I've only been alive for 19 and a half years, and nostalgia has only recently become a new feeling for me. I'm aware that every generation experiences nostalgia and wanting the "good old days back", but when is it supposed to hit? No one ever told me. When you think about it, aren't we a little bit too young to be feeling nostalgic? We're only a few years removed from being considered children, but we haven't truly lived life yet. I only say this because whenever I heard the words "nostalgia" or "the good old days" it was usually coming from an older adult or a senior citizen. I never anticipated using those words truthfully until I was around that age too.

What I think brought out my feelings of nostalgia was when I realized that I was fast approaching the age that most of my favorite childhood TV and movie characters were and that most of them were now well into their twenties and thirties.
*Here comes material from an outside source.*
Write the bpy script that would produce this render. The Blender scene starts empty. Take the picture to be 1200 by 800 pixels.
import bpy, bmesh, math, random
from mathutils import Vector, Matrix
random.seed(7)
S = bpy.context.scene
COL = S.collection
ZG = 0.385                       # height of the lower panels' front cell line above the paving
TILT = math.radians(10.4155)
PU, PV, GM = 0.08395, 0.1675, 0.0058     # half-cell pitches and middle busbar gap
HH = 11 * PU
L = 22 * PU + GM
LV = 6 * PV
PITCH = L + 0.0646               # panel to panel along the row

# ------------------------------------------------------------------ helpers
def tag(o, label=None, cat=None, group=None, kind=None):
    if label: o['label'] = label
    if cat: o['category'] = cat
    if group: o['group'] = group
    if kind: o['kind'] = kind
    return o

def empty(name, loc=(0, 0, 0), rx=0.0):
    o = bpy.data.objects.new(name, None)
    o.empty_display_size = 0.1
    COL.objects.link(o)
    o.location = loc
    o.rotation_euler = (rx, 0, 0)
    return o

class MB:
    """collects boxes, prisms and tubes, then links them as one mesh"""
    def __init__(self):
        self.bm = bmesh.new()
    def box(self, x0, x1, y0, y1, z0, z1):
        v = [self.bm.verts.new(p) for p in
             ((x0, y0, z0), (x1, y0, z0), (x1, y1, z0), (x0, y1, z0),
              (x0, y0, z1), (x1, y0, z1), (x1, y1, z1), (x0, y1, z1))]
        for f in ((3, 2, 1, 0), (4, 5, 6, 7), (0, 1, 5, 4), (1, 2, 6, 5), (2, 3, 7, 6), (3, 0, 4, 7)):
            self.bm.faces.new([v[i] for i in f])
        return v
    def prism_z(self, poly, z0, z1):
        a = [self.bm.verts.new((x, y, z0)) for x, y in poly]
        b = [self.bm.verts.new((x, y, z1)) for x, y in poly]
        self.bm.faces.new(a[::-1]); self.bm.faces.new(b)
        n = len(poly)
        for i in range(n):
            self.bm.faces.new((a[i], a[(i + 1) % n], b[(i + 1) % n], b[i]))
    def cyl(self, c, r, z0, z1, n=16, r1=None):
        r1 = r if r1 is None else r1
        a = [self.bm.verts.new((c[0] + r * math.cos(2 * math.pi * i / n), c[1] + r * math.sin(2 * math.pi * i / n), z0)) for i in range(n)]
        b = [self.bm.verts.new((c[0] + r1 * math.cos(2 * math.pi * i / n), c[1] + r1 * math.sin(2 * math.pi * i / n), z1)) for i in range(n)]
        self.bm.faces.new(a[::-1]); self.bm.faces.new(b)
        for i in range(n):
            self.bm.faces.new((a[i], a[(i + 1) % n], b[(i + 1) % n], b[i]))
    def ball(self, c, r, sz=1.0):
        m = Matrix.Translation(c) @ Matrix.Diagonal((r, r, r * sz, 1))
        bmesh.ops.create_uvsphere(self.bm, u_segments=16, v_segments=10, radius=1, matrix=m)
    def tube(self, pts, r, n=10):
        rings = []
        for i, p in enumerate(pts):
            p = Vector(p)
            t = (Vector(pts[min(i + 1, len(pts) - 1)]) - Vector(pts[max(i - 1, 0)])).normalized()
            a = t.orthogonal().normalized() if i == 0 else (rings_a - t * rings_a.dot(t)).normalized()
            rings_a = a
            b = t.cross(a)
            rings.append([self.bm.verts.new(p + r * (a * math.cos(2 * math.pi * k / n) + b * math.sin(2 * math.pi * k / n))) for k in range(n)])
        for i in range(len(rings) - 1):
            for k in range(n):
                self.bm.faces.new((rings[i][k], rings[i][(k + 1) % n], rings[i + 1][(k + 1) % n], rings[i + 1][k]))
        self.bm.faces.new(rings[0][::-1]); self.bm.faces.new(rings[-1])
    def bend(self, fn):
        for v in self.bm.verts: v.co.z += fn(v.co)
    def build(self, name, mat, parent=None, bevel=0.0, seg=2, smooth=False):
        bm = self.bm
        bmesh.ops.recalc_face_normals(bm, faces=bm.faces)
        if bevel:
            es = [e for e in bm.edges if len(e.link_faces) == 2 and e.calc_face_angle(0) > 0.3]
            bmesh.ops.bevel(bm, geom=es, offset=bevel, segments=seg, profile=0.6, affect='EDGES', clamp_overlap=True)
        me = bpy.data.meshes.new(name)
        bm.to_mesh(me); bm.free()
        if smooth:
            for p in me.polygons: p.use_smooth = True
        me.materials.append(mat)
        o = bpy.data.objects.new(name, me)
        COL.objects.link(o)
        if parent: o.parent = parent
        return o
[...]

Personally, I think I took what happened in my favorite shows and movies a little too seriously and translated a lot of what I learned in them to my own personal life, so once I reached the point when I turned 18, around the same age Disney Channel and Nick aged their main characters to in the final seasons, I felt a bit lost. I didn't really know what to expect from life because I hadn't seen what life was supposed to be like as a young adult because I didn't watch anything as a kid where the main plot was centered around a college student. It was kind of my own version of being thrust into the real world with little relevant knowledge.

With the comebacks and adaptations, it's kind of leaving off where my childhood TV shows and movies initially left off however many years ago. Even though I'm not taking it quite as seriously as I did when I was a kid, I do find it nice. I don't have to keep referring to "the good old days" when a lot of what was relevant in my childhood is all of a sudden still relevant. So this time around, I'm definitely going to appreciate things from my childhood while they're still relevant.